It’s no secret the city has been trying to put its best face forward in the weeks and months leading up to the International Olympic Committee’s decision Friday on whether Chicago will host the Olympics in 2016. When the committee visited Chicago in April for an inspection, city workers were spotted sprucing up potential Olympics sites, while downtown merchants hung welcome banners and planted flowers, according to news reports.
Yet Matt Smith, spokesman for Chicago’s Department of Streets and Sanitation, says the city hasn’t recently increased its beautification schedule to attract the Olympics — the amount of effort focused downtown is the same as it has always been.

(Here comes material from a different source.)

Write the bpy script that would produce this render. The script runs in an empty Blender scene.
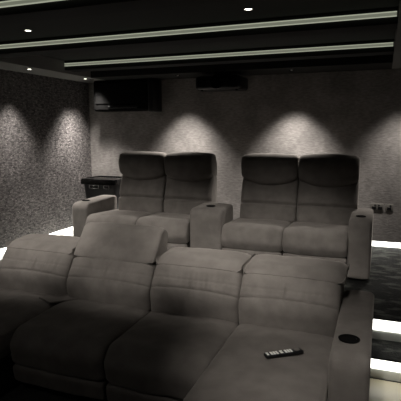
import bpy, bmesh, math, random
from mathutils import Vector, Matrix, noise
random.seed(3)
C = bpy.context.scene.collection
S = bpy.context.scene

# ------------------------------------------------------------------ camera
CAM = Vector((0.0, 0.0, 1.73))
R = Matrix(((0.93427387, -0.04890659, 0.35318619),
            (0.35653951, 0.1377317, -0.92407227),
            (-0.00345171, 0.9892614, 0.14611626)))
cd = bpy.data.cameras.new('camera'); cam = bpy.data.objects.new('camera', cd); C.objects.link(cam)
cam.matrix_world = Matrix.Translation(CAM) @ R.to_4x4()
cd.sensor_fit = 'HORIZONTAL'; cd.sensor_width = 36; cd.lens = 36 * 473 / 401
cd.clip_start = 0.02
S.camera = cam
# ------------------------------------------------------------------ world and exposure
w = bpy.data.worlds.new('world'); S.world = w; w.use_nodes = True
w.node_tree.nodes['Background'].inputs[0].default_value = (1, .93, .85, 1)
w.node_tree.nodes['Background'].inputs[1].default_value = 0.006
S.view_settings.view_transform = 'Standard'; S.view_settings.look = 'None'
S.view_settings.gamma = 1; S.view_settings.use_curve_mapping = False
S.view_settings.exposure = 0.0
# light power by kind of fitting, then of the added unseen lamps (watts)
WASH_BACK = 285; WASH_LEFT = 180; ROW = 50; FILL_FRONT = 88; FILL_FAR = 250; FILL_WIDE = 16; FILL_CHAISE = 130
LED_BASE = 4.5; LED_STEP = 3.0; LED_CEIL = 0.15

RZ = 0.33      # height of the rear platform
WX0, WX1, WY1, WY0 = -4.03, 0.45, 6.0, -1.6
SOF = 2.42; RY = 3.65; SY = 3.325; CEIL = 2.56

# ------------------------------------------------------------------ materials
def mat(name, col, rough=.6, metal=0, noise_s=None, col2=None, bump=0, bump_s=60, sheen=0, stretch=(1, 1, 1), emit=None, spec=.5, contrast=(.35, .65), detail=6):
    m = bpy.data.materials.new(name); m.use_nodes = True
    nt = m.node_tree; b = nt.nodes['Principled BSDF']
    b.inputs['Base Color'].default_value = (*col, 1); b.inputs['Roughness'].default_value = rough
    b.inputs['Metallic'].default_value = metal
    b.inputs['Specular IOR Level'].default_value = spec
    if sheen:
        b.inputs['Sheen Weight'].default_value = sheen; b.inputs['Sheen Roughness'].default_value = .45
        b.inputs['Sheen Tint'].default_value = (1, .93, .86, 1)
    tc = nt.nodes.new('ShaderNodeTexCoord'); mp = nt.nodes.new('ShaderNodeMapping')
    nt.links.new(tc.outputs['Object'], mp.inputs[0]); mp.inputs['Scale'].default_value = stretch
    if noise_s:
        n = nt.nodes.new('ShaderNodeTexNoise'); n.inputs['Scale'].default_value = noise_s; n.inputs['Detail'].default_value = detail
        r = nt.nodes.new('ShaderNodeValToRGB'); r.color_ramp.elements[0].position = contrast[0]; r.color_ramp.elements[1].position = contrast[1]
        r.color_ramp.elements[0].color = (*col, 1); r.color_ramp.elements[1].color = (*(col2 or col), 1)
        nt.links.new(mp.outputs[0], n.inputs[0]); nt.links.new(n.outputs[0], r.inputs[0]); nt.links.new(r.outputs[0], b.inputs['Base Color'])
    if bump:
        n = nt.nodes.new('ShaderNodeTexNoise'); n.inputs['Scale'].default_value = bump_s; n.inputs['Detail'].default_value = 5
        bp = nt.nodes.new('ShaderNodeBump'); bp.inputs['Strength'].default_value = bump; bp.inputs['Distance'].default_value = .01
        nt.links.new(mp.outputs[0], n.inputs[0]); nt.links.new(n.outputs[0], bp.inputs['Height']); nt.links.new(bp.outputs[0], b.inputs['Normal'])
    if emit:
        b.inputs['Emission Color'].default_value = (*emit[0], 1); b.inputs['Emission Strength'].default_value = emit[1]
    return m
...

“The city does a fantastic job with downtown,” said Ty Tabing, executive director of the Loop Alliance, a Loop promotional group. “Chicago is one of the cleanest big cities in the world; in short, that’s the feedback that we get.”
With the International Olympic Committee just days away from making its decision, RedEye explored the city’s efforts to shine its crown jewel, the Loop area.
It takes a small army to keep Chicago’s central business district pristine. One, many times two, street sweepers tackle the downtown arterial streets twice a day, on average, while 10 to 20 workers typically are assigned to pick up garbage on the street daily. Each residential ward typically sees one street sweeper each day, Smith said.
Residential sanitation efforts are coordinated by the individual ward offices. The Loop community area — defined by the city as south and east of the Chicago River and north of Roosevelt Road — is part of the 2nd and 42nd Wards.
Separately, the Bureau of Street Operations maintains the area bounded by Lake Michigan on the east, Halsted Street on the west, North Avenue on the north and Cermak Road on the south. Services include hand sweeping of sidewalks and streets, emergency street cleaning, emptying of waste baskets, limited power washing and removing snow, ice and graffiti.
On any given day shift, there are anywhere from 18 to 38 Loop operation workers, Smith said.
Tabing said business owners take it upon themselves to maintain their piece of the Loop. For the last decade, the Loop Alliance has had a State Street cleaning program — Clean Slate for State Street, which employs workers to remove snow and regularly power wash sidewalks. State Street residents pay for their services with extra taxes, typically about 5 percent of their property tax assessment, Tabing said.
And tourists seem to notice. Former tour guide Michael LaRusso said tourists — typically from the East Coast and Brazil — regularly ask where Chicago ships its garbage because the city looks so clean.
“Definitely, most of the tourists of the cities from the East Coast say for the size of the city, it keeps quite clean,” said LaRusso, tour manager of the Chicago Tour Guides Institute, which supplies local tour guides and interpreters to meeting planners.
But tourists from California, Oregon and Florida tend not to be impressed with Chicago’s cleanliness and instead boast of their own city’s sanitary conditions, LaRusso said.
Indeed, Chicago isn’t known as the Queen of Clean nationally. Forbes failed to mention the Windy City in its list last year of the 10 cleanest American cities. And Chicago also rated dead last in Reader’s Digest’s 2005 list of the 50 cleanest American cities. The City that Works scored few points in water and air quality but ranked moderately well in terms of sanitation.
Chicago’s air and water quality fared much better in a recent report evaluating the four cities battling to host the Olympics, but the city’s overall cleanliness wasn’t mentioned. And yet, a city’s cleanliness is an important factor in whether the city will land the Games, Olympics researcher Stephen Alexander told RedEye.
“We didn’t see the cleanliness as a major issue but obviously if you’re going to put on a good face and have the committee come, you want the streets clean,” said Alexander, a DePaul senior research fellow who has been studying Chicago’s Olympics plan for two years. “The research shows all host cities kind of clean up areas.”